Book Review: Revolutionary Demonology by Gruppo di Nun

By Shan Powell

Content warning: sexual content, graphic descriptions of death and gore

When I saw the listing for Gruppo di Nun’s Revolutionary Demonology, I was intrigued. Gruppo di Nun “is a collective of psycho-activists based in Italy, dedicated to organizing forms of covert resistance to heteropatriarchal dogma.” I can get behind that…or so I thought. I’m not certain what I was expecting, but it isn’t what I got. Maybe I was hoping for something more introductory in scope. Maybe an illustrated text, like some others I’ve reviewed from MIT Press. Instead, I received a brick of a book, drenched with footnotes, and a hefty bibliography.

This book is far more academic than I expected. My understanding of demonology comes from a mixture of pop culture, White Wolf roleplaying game books, Sumerian mythology, and Christian boogeymen (I was raised in a Christian cult which believes in literal demons and devils). This book isn’t really any of these, although it touches upon them (and many more).

I think that to understand each of the sections of Revolutionary Demonology, close reading is necessary. I suspect that only someone with the appropriate backgrounds will be able to read this quickly. This anthology requires concentration, a good dictionary, and the patience to look up a lot of cited works. I wonder how much of this could be attributed to being a work of translation. This book was originally written in Italian, and I do not know Italian. That being said, fun can still be had by reading pages out of sequence and at random.

I enjoyed, but didn’t quite understand, this rather cyberpunk quotation pulled from “Ritual: Every Worm Trampled is a Star:”

The energetic decay of patriarchal temporal structures takes the form of a gradual and unstoppable feminisation of civilisation. Domesticated femininities turned monstrous haunt the nightmares of the declining West, in the form of rebellious androids, synthetic hormones, and painful initiatory scars adorned with glittering silicon implants.

Other parts I do understand, although I don’t hold them as truths. I enjoyed the poetic conceits of “Stilla Maris:”

We all bear upon our bodies traces of all ancient catastrophes that life went through during evolution. Being born is analogous to our far-distant ancestors’ traumatic origins as lifeforms emerging from the sea, and the penetrative sexual act is a ‘true regression to the ocean.’

Ok, I see what the authors are getting at and it’s an interesting concept.

Other sections of the book read like black metal or death metal lyrics.
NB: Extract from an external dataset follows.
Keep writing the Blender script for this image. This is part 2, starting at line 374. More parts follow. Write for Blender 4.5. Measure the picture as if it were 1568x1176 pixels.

This is excerpted from “My Son, Do Not Abandon Me:”

The shreds of your disembowelled body continue to writhe in despair on the cross of creation, repeatedly pulsating in their dance of death as the eggs of countless parasites hatch, burrowing into the swellings of your belly.

If you follow the Left Hand Path and want to get deep into its philosophy, this book is for you. If you want to flip through randomly and find interesting little snippets out of context, you might enjoy this too. Just don’t expect light reading.

 

Thank you to MIT Press, a division within Penguin RandomHouse Canada, for a copy of this book in exchange for an honest review.